╔══

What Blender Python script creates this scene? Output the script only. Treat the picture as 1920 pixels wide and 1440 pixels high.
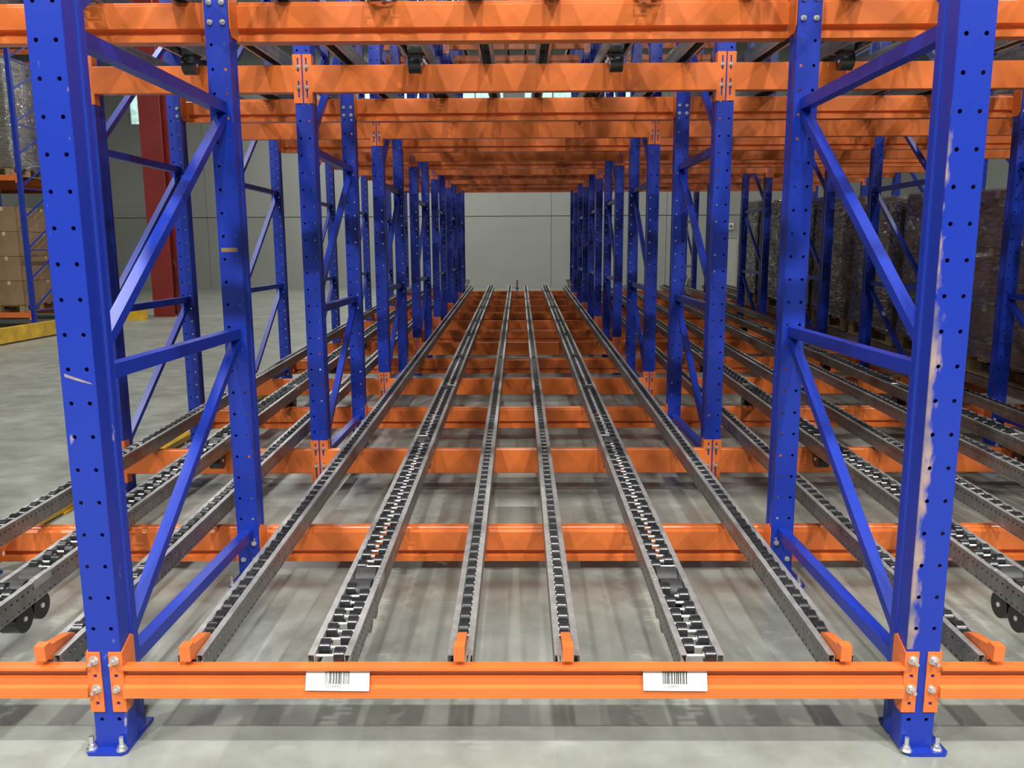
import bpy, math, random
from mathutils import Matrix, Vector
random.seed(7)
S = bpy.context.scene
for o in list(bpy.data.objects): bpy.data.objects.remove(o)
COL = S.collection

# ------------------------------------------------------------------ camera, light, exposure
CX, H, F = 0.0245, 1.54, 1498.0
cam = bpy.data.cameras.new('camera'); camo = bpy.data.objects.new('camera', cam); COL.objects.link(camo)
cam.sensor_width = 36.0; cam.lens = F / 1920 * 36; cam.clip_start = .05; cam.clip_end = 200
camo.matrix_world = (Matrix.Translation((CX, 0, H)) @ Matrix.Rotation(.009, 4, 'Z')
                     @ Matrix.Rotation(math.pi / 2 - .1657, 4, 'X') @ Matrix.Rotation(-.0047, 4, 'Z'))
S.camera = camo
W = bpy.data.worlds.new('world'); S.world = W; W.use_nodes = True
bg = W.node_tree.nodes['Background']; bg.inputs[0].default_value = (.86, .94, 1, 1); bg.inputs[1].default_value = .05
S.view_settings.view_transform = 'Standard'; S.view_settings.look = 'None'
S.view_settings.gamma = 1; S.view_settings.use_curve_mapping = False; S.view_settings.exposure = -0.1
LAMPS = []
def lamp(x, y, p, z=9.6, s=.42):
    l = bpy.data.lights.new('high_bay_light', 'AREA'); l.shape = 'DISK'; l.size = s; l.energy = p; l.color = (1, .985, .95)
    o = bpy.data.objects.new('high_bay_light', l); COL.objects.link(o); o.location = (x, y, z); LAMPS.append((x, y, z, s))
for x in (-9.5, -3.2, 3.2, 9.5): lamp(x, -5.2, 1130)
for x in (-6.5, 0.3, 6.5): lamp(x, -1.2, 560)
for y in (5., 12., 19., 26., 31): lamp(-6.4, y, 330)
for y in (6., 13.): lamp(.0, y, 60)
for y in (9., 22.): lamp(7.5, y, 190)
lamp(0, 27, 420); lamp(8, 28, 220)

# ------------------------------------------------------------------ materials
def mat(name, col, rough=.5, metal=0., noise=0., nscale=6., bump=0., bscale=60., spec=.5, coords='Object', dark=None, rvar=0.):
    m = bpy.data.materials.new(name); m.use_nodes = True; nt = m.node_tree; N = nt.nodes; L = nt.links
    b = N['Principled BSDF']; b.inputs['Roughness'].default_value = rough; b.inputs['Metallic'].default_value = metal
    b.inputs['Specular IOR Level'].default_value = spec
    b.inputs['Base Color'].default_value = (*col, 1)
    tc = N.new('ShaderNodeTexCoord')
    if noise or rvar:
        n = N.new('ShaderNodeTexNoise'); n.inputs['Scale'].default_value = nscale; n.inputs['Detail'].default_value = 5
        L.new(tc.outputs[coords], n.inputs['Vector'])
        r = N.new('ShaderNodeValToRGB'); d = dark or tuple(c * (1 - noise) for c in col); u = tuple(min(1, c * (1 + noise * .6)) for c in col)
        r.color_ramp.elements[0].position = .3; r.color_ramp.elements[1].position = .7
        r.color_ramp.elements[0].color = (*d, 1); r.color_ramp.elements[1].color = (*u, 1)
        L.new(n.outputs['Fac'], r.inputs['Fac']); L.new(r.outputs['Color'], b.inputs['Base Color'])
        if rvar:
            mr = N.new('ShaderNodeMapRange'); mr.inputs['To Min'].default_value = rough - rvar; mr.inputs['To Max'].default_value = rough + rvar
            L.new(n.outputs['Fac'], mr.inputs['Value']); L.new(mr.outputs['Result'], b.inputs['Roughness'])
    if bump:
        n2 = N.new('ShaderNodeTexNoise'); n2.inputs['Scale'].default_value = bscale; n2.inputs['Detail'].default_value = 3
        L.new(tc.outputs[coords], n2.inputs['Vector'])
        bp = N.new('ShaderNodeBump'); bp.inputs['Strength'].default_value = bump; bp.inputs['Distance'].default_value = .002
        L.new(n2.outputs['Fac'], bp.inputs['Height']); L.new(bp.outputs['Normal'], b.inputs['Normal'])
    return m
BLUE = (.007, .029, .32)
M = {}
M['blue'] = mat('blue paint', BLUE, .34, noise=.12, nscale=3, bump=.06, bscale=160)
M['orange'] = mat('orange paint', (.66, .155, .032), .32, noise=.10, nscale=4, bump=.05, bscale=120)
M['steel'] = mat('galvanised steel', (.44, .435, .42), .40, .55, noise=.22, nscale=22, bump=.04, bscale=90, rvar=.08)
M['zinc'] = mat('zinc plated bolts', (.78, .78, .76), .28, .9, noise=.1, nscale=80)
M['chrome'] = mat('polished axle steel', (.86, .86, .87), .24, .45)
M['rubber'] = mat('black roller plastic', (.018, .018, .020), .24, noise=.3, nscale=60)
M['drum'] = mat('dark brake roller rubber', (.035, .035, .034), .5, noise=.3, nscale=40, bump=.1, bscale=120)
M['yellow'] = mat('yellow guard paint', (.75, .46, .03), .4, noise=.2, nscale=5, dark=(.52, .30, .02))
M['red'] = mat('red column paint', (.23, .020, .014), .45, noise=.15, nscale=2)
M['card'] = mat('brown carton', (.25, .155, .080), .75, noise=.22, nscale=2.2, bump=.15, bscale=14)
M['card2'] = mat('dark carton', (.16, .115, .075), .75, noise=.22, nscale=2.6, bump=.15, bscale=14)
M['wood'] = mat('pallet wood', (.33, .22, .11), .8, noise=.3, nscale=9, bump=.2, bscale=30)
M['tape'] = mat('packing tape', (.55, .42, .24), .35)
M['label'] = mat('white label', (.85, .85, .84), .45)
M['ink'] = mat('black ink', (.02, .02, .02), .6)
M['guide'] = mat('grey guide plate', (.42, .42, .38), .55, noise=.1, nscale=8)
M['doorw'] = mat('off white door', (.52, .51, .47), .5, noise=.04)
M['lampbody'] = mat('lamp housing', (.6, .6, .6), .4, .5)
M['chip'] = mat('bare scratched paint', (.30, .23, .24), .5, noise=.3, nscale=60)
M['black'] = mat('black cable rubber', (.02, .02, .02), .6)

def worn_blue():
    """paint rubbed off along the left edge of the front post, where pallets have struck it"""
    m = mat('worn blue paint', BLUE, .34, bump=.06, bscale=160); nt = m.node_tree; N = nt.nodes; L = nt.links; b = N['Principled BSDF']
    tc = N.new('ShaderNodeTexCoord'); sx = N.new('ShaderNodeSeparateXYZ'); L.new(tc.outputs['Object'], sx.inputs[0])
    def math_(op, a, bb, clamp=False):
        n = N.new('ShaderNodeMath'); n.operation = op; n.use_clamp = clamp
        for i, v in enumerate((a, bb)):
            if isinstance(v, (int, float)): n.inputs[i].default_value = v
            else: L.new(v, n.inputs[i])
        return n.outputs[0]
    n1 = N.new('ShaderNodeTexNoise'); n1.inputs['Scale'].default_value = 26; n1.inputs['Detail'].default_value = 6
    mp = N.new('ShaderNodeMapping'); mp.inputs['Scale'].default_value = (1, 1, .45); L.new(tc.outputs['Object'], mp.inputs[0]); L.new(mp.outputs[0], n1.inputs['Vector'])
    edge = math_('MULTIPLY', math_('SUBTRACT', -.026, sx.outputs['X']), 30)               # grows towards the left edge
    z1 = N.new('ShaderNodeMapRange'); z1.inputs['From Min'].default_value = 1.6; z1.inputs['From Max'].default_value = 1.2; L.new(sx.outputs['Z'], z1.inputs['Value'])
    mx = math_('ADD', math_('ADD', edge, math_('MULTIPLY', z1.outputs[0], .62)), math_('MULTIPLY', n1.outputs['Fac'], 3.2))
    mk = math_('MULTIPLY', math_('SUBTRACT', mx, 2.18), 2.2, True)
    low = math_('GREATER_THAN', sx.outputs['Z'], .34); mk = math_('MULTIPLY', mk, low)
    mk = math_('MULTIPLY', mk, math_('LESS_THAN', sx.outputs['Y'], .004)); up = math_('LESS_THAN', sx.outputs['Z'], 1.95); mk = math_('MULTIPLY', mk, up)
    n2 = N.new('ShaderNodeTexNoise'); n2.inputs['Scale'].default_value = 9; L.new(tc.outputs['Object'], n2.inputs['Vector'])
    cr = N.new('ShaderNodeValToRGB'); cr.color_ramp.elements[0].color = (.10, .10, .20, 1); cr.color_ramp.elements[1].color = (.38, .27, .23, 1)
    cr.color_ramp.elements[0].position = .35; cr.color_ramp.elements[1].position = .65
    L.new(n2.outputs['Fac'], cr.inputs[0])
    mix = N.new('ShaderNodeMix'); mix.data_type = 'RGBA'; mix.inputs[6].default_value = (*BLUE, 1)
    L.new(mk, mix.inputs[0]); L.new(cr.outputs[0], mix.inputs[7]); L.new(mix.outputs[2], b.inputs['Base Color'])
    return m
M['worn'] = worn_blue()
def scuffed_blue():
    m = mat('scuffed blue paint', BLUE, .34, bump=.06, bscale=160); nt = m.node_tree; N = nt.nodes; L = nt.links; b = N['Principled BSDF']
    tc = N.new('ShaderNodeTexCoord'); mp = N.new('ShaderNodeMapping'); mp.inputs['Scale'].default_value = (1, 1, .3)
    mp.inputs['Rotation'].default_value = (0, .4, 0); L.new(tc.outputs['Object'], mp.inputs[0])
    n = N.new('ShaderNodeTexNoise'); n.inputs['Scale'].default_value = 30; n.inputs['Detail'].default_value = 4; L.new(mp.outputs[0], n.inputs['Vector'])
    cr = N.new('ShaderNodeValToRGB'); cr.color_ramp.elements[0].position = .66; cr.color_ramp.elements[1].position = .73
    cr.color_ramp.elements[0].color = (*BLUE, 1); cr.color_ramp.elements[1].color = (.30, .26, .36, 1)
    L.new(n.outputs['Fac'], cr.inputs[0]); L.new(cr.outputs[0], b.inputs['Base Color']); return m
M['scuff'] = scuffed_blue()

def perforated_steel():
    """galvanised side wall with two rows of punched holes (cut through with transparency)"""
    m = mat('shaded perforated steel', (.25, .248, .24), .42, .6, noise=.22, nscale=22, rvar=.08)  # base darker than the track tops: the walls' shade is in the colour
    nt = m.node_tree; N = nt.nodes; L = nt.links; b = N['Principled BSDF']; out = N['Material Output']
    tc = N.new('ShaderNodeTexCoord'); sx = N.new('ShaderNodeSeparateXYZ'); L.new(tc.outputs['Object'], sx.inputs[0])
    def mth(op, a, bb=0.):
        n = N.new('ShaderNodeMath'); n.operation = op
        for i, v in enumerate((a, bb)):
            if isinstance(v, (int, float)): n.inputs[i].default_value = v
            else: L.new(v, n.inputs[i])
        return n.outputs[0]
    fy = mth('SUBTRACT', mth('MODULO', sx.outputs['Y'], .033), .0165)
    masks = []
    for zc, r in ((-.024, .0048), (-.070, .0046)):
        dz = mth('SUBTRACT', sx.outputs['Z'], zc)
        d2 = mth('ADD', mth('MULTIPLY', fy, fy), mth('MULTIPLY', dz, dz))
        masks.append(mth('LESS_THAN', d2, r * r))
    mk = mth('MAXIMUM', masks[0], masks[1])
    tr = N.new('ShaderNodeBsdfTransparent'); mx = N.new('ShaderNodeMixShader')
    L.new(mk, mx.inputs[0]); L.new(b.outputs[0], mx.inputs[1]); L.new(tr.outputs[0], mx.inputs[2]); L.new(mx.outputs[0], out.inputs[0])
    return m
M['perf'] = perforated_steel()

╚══

**Problem to work on:** Restate, line by line and word for word, everything from the top of the material through the line that contains "COL = S.collection". Leave pictures out.

**Response:**
What Blender Python script creates this scene? Output the script only. Treat the picture as 1920 pixels wide and 1440 pixels high.
import bpy, math, random
from mathutils import Matrix, Vector
random.seed(7)
S = bpy.context.scene
for o in list(bpy.data.objects): bpy.data.objects.remove(o)
COL = S.collection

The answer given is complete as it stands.